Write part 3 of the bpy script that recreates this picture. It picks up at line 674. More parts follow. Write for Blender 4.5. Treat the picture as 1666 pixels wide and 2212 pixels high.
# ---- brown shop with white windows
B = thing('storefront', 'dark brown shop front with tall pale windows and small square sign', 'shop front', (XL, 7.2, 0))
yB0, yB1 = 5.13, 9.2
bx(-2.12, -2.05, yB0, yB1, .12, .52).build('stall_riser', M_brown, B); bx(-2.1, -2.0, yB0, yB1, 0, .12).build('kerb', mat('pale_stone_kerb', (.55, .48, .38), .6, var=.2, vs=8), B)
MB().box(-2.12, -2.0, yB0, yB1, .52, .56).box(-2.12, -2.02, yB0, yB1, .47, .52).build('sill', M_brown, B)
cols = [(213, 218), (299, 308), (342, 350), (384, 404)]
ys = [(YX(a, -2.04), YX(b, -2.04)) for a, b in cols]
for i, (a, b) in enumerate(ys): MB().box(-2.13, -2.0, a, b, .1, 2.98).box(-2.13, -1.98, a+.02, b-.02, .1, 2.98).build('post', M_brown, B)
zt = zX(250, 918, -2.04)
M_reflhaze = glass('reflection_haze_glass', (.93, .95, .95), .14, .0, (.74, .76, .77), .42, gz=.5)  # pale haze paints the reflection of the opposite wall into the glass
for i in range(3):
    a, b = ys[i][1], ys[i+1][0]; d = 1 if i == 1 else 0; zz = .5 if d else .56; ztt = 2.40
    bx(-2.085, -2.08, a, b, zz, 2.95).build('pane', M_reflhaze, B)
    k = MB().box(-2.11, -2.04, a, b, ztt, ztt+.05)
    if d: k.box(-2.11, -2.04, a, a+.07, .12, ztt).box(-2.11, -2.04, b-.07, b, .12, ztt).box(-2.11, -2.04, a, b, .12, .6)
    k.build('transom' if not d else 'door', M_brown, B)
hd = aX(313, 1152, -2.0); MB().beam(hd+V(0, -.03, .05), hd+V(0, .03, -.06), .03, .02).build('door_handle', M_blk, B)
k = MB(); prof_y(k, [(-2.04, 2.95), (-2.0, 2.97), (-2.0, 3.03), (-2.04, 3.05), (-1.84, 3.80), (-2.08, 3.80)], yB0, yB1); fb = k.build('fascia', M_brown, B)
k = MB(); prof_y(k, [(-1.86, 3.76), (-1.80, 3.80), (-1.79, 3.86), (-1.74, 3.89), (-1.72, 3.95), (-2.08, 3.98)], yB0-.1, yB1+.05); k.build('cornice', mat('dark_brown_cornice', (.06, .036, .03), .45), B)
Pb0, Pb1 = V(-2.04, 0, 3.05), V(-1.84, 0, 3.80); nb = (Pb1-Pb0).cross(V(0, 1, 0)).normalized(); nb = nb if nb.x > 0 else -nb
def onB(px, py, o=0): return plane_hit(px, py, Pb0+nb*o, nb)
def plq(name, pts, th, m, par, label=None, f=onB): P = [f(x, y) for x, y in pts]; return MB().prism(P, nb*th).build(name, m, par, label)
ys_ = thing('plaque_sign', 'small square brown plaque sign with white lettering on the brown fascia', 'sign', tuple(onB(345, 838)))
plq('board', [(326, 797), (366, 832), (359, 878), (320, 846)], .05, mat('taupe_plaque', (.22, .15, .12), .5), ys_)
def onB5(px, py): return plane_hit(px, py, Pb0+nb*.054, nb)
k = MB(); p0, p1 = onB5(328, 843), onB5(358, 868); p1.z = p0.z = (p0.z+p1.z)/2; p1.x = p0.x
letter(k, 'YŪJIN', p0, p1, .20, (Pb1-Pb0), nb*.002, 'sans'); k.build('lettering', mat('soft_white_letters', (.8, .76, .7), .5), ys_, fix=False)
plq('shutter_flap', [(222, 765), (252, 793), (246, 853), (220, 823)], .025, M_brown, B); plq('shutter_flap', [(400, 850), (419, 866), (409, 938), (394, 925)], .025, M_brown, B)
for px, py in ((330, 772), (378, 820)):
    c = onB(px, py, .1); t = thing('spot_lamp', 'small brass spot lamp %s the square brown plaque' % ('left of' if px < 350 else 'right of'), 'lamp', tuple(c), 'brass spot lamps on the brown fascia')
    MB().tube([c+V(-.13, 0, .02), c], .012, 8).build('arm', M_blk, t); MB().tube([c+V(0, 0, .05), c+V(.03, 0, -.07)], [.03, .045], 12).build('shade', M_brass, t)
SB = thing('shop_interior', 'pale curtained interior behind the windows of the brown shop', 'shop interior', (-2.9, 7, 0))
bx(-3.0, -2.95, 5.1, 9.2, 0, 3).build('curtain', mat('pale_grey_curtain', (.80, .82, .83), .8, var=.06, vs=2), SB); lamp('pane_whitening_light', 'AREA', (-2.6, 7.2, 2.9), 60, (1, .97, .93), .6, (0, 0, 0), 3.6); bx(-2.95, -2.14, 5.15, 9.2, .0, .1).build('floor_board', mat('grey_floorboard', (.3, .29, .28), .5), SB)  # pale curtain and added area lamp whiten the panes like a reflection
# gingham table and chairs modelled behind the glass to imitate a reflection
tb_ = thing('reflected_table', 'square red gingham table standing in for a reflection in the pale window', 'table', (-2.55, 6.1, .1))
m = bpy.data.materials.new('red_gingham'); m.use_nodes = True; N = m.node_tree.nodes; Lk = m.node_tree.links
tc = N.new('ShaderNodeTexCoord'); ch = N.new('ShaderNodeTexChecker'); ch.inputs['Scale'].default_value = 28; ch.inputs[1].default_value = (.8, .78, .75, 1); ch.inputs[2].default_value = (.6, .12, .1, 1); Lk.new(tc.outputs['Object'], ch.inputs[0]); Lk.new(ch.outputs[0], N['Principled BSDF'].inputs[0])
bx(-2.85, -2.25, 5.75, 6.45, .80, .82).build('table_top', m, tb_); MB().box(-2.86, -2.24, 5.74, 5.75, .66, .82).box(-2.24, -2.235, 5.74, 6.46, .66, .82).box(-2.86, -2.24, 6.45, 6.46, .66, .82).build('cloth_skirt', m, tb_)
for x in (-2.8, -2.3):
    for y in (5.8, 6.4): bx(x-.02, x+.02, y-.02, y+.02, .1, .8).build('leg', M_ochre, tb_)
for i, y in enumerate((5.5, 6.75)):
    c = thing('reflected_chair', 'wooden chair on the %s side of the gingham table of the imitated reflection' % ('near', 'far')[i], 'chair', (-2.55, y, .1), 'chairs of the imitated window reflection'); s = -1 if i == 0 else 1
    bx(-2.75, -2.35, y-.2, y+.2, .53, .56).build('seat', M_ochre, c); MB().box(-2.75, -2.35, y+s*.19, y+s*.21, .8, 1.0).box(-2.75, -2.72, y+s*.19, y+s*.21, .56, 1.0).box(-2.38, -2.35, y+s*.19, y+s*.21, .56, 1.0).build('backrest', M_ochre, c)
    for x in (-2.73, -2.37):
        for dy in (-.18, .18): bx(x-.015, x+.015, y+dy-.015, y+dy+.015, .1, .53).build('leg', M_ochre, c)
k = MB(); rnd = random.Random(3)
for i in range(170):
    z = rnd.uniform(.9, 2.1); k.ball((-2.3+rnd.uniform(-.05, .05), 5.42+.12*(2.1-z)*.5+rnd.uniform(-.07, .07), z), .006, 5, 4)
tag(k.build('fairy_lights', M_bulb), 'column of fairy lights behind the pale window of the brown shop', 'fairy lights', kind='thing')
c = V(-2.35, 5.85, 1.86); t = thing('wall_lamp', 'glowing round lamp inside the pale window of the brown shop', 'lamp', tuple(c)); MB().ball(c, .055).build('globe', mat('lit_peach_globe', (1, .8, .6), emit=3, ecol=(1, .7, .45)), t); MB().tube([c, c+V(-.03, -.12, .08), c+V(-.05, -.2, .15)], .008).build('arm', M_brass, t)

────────

● EXERCISE PROMPT:
Return the whole listing exactly.

● THE RESULT:
Write part 3 of the bpy script that recreates this picture. It picks up at line 674. More parts follow. Write for Blender 4.5. Treat the picture as 1666 pixels wide and 2212 pixels high.
# ---- brown shop with white windows
B = thing('storefront', 'dark brown shop front with tall pale windows and small square sign', 'shop front', (XL, 7.2, 0))
yB0, yB1 = 5.13, 9.2
bx(-2.12, -2.05, yB0, yB1, .12, .52).build('stall_riser', M_brown, B); bx(-2.1, -2.0, yB0, yB1, 0, .12).build('kerb', mat('pale_stone_kerb', (.55, .48, .38), .6, var=.2, vs=8), B)
MB().box(-2.12, -2.0, yB0, yB1, .52, .56).box(-2.12, -2.02, yB0, yB1, .47, .52).build('sill', M_brown, B)
cols = [(213, 218), (299, 308), (342, 350), (384, 404)]
ys = [(YX(a, -2.04), YX(b, -2.04)) for a, b in cols]
for i, (a, b) in enumerate(ys): MB().box(-2.13, -2.0, a, b, .1, 2.98).box(-2.13, -1.98, a+.02, b-.02, .1, 2.98).build('post', M_brown, B)
zt = zX(250, 918, -2.04)
M_reflhaze = glass('reflection_haze_glass', (.93, .95, .95), .14, .0, (.74, .76, .77), .42, gz=.5)  # pale haze paints the reflection of the opposite wall into the glass
for i in range(3):
    a, b = ys[i][1], ys[i+1][0]; d = 1 if i == 1 else 0; zz = .5 if d else .56; ztt = 2.40
    bx(-2.085, -2.08, a, b, zz, 2.95).build('pane', M_reflhaze, B)
    k = MB().box(-2.11, -2.04, a, b, ztt, ztt+.05)
    if d: k.box(-2.11, -2.04, a, a+.07, .12, ztt).box(-2.11, -2.04, b-.07, b, .12, ztt).box(-2.11, -2.04, a, b, .12, .6)
    k.build('transom' if not d else 'door', M_brown, B)
hd = aX(313, 1152, -2.0); MB().beam(hd+V(0, -.03, .05), hd+V(0, .03, -.06), .03, .02).build('door_handle', M_blk, B)
k = MB(); prof_y(k, [(-2.04, 2.95), (-2.0, 2.97), (-2.0, 3.03), (-2.04, 3.05), (-1.84, 3.80), (-2.08, 3.80)], yB0, yB1); fb = k.build('fascia', M_brown, B)
k = MB(); prof_y(k, [(-1.86, 3.76), (-1.80, 3.80), (-1.79, 3.86), (-1.74, 3.89), (-1.72, 3.95), (-2.08, 3.98)], yB0-.1, yB1+.05); k.build('cornice', mat('dark_brown_cornice', (.06, .036, .03), .45), B)
Pb0, Pb1 = V(-2.04, 0, 3.05), V(-1.84, 0, 3.80); nb = (Pb1-Pb0).cross(V(0, 1, 0)).normalized(); nb = nb if nb.x > 0 else -nb
def onB(px, py, o=0): return plane_hit(px, py, Pb0+nb*o, nb)
def plq(name, pts, th, m, par, label=None, f=onB): P = [f(x, y) for x, y in pts]; return MB().prism(P, nb*th).build(name, m, par, label)
ys_ = thing('plaque_sign', 'small square brown plaque sign with white lettering on the brown fascia', 'sign', tuple(onB(345, 838)))
plq('board', [(326, 797), (366, 832), (359, 878), (320, 846)], .05, mat('taupe_plaque', (.22, .15, .12), .5), ys_)
def onB5(px, py): return plane_hit(px, py, Pb0+nb*.054, nb)
k = MB(); p0, p1 = onB5(328, 843), onB5(358, 868); p1.z = p0.z = (p0.z+p1.z)/2; p1.x = p0.x
letter(k, 'YŪJIN', p0, p1, .20, (Pb1-Pb0), nb*.002, 'sans'); k.build('lettering', mat('soft_white_letters', (.8, .76, .7), .5), ys_, fix=False)
plq('shutter_flap', [(222, 765), (252, 793), (246, 853), (220, 823)], .025, M_brown, B); plq('shutter_flap', [(400, 850), (419, 866), (409, 938), (394, 925)], .025, M_brown, B)
for px, py in ((330, 772), (378, 820)):
    c = onB(px, py, .1); t = thing('spot_lamp', 'small brass spot lamp %s the square brown plaque' % ('left of' if px < 350 else 'right of'), 'lamp', tuple(c), 'brass spot lamps on the brown fascia')
    MB().tube([c+V(-.13, 0, .02), c], .012, 8).build('arm', M_blk, t); MB().tube([c+V(0, 0, .05), c+V(.03, 0, -.07)], [.03, .045], 12).build('shade', M_brass, t)
SB = thing('shop_interior', 'pale curtained interior behind the windows of the brown shop', 'shop interior', (-2.9, 7, 0))
bx(-3.0, -2.95, 5.1, 9.2, 0, 3).build('curtain', mat('pale_grey_curtain', (.80, .82, .83), .8, var=.06, vs=2), SB); lamp('pane_whitening_light', 'AREA', (-2.6, 7.2, 2.9), 60, (1, .97, .93), .6, (0, 0, 0), 3.6); bx(-2.95, -2.14, 5.15, 9.2, .0, .1).build('floor_board', mat('grey_floorboard', (.3, .29, .28), .5), SB)  # pale curtain and added area lamp whiten the panes like a reflection
# gingham table and chairs modelled behind the glass to imitate a reflection
tb_ = thing('reflected_table', 'square red gingham table standing in for a reflection in the pale window', 'table', (-2.55, 6.1, .1))
m = bpy.data.materials.new('red_gingham'); m.use_nodes = True; N = m.node_tree.nodes; Lk = m.node_tree.links
tc = N.new('ShaderNodeTexCoord'); ch = N.new('ShaderNodeTexChecker'); ch.inputs['Scale'].default_value = 28; ch.inputs[1].default_value = (.8, .78, .75, 1); ch.inputs[2].default_value = (.6, .12, .1, 1); Lk.new(tc.outputs['Object'], ch.inputs[0]); Lk.new(ch.outputs[0], N['Principled BSDF'].inputs[0])
bx(-2.85, -2.25, 5.75, 6.45, .80, .82).build('table_top', m, tb_); MB().box(-2.86, -2.24, 5.74, 5.75, .66, .82).box(-2.24, -2.235, 5.74, 6.46, .66, .82).box(-2.86, -2.24, 6.45, 6.46, .66, .82).build('cloth_skirt', m, tb_)
for x in (-2.8, -2.3):
    for y in (5.8, 6.4): bx(x-.02, x+.02, y-.02, y+.02, .1, .8).build('leg', M_ochre, tb_)
for i, y in enumerate((5.5, 6.75)):
    c = thing('reflected_chair', 'wooden chair on the %s side of the gingham table of the imitated reflection' % ('near', 'far')[i], 'chair', (-2.55, y, .1), 'chairs of the imitated window reflection'); s = -1 if i == 0 else 1
    bx(-2.75, -2.35, y-.2, y+.2, .53, .56).build('seat', M_ochre, c); MB().box(-2.75, -2.35, y+s*.19, y+s*.21, .8, 1.0).box(-2.75, -2.72, y+s*.19, y+s*.21, .56, 1.0).box(-2.38, -2.35, y+s*.19, y+s*.21, .56, 1.0).build('backrest', M_ochre, c)
    for x in (-2.73, -2.37):
        for dy in (-.18, .18): bx(x-.015, x+.015, y+dy-.015, y+dy+.015, .1, .53).build('leg', M_ochre, c)
k = MB(); rnd = random.Random(3)
for i in range(170):
    z = rnd.uniform(.9, 2.1); k.ball((-2.3+rnd.uniform(-.05, .05), 5.42+.12*(2.1-z)*.5+rnd.uniform(-.07, .07), z), .006, 5, 4)
tag(k.build('fairy_lights', M_bulb), 'column of fairy lights behind the pale window of the brown shop', 'fairy lights', kind='thing')
c = V(-2.35, 5.85, 1.86); t = thing('wall_lamp', 'glowing round lamp inside the pale window of the brown shop', 'lamp', tuple(c)); MB().ball(c, .055).build('globe', mat('lit_peach_globe', (1, .8, .6), emit=3, ecol=(1, .7, .45)), t); MB().tube([c, c+V(-.03, -.12, .08), c+V(-.05, -.2, .15)], .008).build('arm', M_brass, t)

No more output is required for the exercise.